NGOs are composed of experts with years of experience in executing social welfare activities. Before rolling out a project, detailed analysis of the situation is done and possible solutions are contemplated. Collaboration with civic agencies and other government agencies (at district, state and even national level at times) is done to carry out the work.

NGOs not only go on the ground to address these issues, they also undertake massive campaigning activities to generate awareness on these issues. In today’s time, NGOs are efficiently leveraging the power of social media to disseminate information about their work and reach more and more people.

The Importance of NGOs in India

India has made rapid progress in the socio-economic sphere in the last seven decades. Millions have been brought out of poverty, life expectancy has shot up, literacy rate has almost tripled and people have better access to healthcare services. However, given the vastness of India, both in terms of demography and area, and its socio-cultural diversity, millions are still bereft of a decent life. Even today, numerous people struggle to get basics such as health, shelter, education and nutritious food. The benefits of India’s economic progress have not been uniform in nature. There is rampant economic inequality. This is where NGOs’ role comes into the picture. Their job is to plug the gaps left by the government by improving the lives of the most marginalised communities.

In India, NGOs undertake a variety of activities, most of which are aimed at improving the socio-economic status of communities with limited means. From providing direct benefit (like distributing nutrition feed to malnourished children) to enabling and empowering people (like making a community realise the importance of sending their children to school),the primary role of NGOs in India has a far-reaching impact in helping underprivileged and deprived people march ahead in life.

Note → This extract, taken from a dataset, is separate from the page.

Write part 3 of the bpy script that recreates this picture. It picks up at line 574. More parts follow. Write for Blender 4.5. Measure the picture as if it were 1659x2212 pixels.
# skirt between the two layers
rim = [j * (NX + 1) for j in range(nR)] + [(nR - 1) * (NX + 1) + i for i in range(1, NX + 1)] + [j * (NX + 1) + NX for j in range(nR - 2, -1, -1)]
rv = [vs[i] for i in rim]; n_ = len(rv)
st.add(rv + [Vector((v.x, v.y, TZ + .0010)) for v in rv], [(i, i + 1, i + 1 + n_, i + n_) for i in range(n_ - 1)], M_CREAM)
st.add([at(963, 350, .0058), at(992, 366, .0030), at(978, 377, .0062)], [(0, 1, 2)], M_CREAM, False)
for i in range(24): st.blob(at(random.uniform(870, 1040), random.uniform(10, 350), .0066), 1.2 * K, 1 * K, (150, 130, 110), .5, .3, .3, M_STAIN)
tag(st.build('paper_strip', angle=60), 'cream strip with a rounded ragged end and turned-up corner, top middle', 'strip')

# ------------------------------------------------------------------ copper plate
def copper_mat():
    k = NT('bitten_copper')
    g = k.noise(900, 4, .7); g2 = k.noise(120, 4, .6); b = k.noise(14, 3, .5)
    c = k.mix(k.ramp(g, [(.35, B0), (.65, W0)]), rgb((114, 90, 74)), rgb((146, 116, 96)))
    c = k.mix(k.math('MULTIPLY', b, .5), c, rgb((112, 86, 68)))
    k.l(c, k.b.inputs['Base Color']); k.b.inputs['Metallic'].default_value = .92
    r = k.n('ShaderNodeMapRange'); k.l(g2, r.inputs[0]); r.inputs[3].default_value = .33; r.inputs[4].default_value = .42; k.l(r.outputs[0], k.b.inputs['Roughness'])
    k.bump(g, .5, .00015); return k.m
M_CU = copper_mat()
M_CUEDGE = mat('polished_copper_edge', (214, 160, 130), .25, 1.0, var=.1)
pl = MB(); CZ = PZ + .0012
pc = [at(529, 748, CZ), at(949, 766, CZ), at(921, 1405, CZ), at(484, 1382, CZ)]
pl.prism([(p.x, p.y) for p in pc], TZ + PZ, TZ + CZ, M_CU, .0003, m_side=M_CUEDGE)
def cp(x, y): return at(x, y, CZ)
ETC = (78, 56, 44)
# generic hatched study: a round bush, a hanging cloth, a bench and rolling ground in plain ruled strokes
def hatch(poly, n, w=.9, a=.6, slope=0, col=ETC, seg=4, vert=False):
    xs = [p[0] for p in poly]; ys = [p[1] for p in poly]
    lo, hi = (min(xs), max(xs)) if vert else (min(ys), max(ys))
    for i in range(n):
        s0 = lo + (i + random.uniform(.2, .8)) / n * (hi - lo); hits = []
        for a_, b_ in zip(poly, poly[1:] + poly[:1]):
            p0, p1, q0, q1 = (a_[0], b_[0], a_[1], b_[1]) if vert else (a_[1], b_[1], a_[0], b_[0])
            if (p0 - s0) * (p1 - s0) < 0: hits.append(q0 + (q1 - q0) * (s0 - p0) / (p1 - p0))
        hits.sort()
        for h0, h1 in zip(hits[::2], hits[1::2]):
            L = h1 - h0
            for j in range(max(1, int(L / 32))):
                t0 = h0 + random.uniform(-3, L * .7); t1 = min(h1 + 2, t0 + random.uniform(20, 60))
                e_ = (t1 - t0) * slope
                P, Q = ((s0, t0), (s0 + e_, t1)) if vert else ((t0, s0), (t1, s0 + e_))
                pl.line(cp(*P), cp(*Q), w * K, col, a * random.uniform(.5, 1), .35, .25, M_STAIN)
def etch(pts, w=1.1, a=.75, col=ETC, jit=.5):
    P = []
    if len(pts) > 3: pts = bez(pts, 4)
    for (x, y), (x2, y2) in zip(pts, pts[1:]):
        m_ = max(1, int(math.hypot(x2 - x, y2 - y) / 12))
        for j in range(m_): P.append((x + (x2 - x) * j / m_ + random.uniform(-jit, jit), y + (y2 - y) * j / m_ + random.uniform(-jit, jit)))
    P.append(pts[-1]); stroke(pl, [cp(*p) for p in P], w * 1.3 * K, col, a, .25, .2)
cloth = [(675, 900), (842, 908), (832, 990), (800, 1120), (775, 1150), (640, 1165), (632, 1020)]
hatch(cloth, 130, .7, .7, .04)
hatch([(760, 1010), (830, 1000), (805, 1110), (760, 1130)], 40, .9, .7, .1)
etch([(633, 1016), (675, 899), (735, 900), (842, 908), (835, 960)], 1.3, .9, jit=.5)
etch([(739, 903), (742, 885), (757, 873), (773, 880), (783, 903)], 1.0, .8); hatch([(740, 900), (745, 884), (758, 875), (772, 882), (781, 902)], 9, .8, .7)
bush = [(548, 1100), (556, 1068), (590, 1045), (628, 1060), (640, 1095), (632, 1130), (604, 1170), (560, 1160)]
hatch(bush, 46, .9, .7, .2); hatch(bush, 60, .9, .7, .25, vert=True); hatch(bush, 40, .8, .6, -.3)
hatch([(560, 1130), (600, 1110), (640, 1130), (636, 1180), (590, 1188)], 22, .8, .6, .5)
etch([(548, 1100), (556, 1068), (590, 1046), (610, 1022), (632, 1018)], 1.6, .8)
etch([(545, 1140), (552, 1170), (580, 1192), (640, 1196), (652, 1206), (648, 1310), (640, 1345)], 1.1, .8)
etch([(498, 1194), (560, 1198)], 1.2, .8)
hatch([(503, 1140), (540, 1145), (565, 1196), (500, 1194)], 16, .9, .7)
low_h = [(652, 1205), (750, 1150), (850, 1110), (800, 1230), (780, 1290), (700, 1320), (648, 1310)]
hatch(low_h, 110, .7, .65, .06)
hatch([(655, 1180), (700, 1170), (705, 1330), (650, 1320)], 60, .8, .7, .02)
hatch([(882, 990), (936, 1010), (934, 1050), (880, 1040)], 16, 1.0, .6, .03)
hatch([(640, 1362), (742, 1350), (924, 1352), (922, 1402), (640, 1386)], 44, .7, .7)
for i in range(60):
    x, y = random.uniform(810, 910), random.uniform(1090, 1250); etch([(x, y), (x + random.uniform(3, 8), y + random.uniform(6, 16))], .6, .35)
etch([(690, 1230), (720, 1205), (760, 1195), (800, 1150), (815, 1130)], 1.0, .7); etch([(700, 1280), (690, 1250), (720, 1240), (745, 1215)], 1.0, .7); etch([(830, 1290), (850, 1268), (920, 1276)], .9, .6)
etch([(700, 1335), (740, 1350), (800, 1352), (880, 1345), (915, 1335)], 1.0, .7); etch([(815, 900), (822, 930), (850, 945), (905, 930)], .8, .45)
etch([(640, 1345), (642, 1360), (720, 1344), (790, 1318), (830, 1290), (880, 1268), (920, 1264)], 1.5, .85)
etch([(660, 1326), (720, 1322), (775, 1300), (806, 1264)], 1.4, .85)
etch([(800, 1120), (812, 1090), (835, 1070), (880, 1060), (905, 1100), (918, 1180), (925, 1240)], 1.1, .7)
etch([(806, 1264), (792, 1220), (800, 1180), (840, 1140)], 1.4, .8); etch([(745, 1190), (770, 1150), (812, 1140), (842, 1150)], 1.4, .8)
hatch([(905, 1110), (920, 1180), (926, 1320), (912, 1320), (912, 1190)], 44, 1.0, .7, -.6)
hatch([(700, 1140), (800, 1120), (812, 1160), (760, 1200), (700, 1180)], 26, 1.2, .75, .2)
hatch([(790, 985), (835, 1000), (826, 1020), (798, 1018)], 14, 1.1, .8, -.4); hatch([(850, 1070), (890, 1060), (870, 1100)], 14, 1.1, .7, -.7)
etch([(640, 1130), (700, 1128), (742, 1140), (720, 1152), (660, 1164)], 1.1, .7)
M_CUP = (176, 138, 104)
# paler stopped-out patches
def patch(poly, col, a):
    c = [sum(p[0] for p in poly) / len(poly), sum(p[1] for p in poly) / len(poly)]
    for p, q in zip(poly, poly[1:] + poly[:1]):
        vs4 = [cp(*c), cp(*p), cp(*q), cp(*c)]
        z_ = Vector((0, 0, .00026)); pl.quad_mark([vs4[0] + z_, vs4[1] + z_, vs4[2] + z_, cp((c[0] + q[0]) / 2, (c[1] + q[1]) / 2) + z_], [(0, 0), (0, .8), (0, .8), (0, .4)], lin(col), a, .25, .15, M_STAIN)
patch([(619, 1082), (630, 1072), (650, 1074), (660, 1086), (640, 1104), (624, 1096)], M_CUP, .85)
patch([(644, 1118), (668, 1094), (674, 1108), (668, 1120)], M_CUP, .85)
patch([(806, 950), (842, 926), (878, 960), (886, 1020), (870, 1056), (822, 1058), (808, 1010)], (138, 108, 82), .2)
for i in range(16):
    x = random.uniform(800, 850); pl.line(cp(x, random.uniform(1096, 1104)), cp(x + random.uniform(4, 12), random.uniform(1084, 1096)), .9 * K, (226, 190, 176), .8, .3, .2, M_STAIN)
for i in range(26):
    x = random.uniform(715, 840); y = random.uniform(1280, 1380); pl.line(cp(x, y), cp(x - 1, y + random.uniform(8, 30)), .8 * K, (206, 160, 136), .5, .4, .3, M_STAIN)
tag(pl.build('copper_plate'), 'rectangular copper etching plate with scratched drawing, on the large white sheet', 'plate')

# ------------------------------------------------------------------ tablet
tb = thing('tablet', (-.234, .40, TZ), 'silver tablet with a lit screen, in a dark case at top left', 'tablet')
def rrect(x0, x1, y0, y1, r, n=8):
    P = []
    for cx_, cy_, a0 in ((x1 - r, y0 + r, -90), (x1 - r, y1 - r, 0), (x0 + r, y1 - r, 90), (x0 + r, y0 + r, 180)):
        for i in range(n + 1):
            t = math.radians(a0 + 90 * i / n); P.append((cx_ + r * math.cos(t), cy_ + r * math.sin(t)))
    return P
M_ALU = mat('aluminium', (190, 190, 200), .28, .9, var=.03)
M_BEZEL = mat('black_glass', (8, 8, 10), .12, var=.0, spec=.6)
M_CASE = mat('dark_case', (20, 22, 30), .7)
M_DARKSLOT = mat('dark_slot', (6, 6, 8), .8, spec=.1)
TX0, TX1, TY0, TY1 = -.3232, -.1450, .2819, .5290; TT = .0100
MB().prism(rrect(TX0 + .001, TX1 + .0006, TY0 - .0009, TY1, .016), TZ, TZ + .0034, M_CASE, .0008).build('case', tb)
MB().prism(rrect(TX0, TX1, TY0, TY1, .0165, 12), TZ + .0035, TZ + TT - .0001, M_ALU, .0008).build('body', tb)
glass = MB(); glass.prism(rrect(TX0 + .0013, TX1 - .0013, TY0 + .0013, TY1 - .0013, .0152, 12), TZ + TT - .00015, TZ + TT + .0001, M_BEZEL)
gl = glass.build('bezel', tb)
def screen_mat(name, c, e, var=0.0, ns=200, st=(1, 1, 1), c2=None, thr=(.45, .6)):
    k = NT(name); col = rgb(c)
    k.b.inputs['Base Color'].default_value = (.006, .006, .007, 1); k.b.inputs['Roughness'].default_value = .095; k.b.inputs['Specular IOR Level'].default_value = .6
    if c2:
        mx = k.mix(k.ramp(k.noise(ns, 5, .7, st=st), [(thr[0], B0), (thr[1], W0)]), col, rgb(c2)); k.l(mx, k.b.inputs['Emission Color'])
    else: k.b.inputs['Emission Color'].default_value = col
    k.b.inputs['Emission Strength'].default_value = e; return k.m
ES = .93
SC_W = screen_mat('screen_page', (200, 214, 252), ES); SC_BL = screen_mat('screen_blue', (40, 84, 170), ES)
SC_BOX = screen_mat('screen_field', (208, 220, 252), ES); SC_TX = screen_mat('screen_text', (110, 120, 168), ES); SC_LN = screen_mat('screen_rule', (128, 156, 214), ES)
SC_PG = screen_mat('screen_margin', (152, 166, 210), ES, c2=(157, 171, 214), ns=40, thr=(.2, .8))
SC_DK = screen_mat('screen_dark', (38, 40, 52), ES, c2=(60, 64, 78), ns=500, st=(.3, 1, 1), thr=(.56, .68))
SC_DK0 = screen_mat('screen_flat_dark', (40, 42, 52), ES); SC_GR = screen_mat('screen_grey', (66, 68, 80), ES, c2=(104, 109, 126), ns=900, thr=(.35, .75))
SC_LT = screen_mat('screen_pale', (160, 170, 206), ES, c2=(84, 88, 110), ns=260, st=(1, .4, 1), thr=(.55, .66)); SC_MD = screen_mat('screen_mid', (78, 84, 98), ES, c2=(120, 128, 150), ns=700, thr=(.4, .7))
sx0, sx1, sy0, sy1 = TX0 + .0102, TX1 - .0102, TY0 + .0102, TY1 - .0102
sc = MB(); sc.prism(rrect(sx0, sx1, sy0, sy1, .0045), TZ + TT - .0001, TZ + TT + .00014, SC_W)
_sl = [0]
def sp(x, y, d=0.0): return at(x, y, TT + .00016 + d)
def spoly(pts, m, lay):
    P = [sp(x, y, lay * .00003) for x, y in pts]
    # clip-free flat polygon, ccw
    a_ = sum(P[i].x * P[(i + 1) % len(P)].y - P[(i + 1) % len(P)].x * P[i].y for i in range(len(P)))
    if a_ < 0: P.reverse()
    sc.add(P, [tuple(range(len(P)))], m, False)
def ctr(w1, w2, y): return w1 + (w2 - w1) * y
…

The work done by NGOs goes a long way in nation building. With the Corporate Social Responsibility (CSR) Act mandating 2% spend by large corporate on social issues, NGOs have the potential to touch millions of more lives through their work. Over the years, NGOs have streamlined their operations and enhanced their scales. Functioning of established NGOs is akin to big corporate organizations – there are well-defined KPIs and targets to meet. NGOs in India need to be transparent in their work and ensure that the funds raised benefit those for whom they are intended. This is a good trend, larger and more accountable NGOs will be able to deliver more effectively and efficiently, making best use of resources. NGOs in India are already proving to be agents of change. In times to come, they will continue to play a significant role in helping large sections of the Indian society come out from the quagmire of poverty and distress.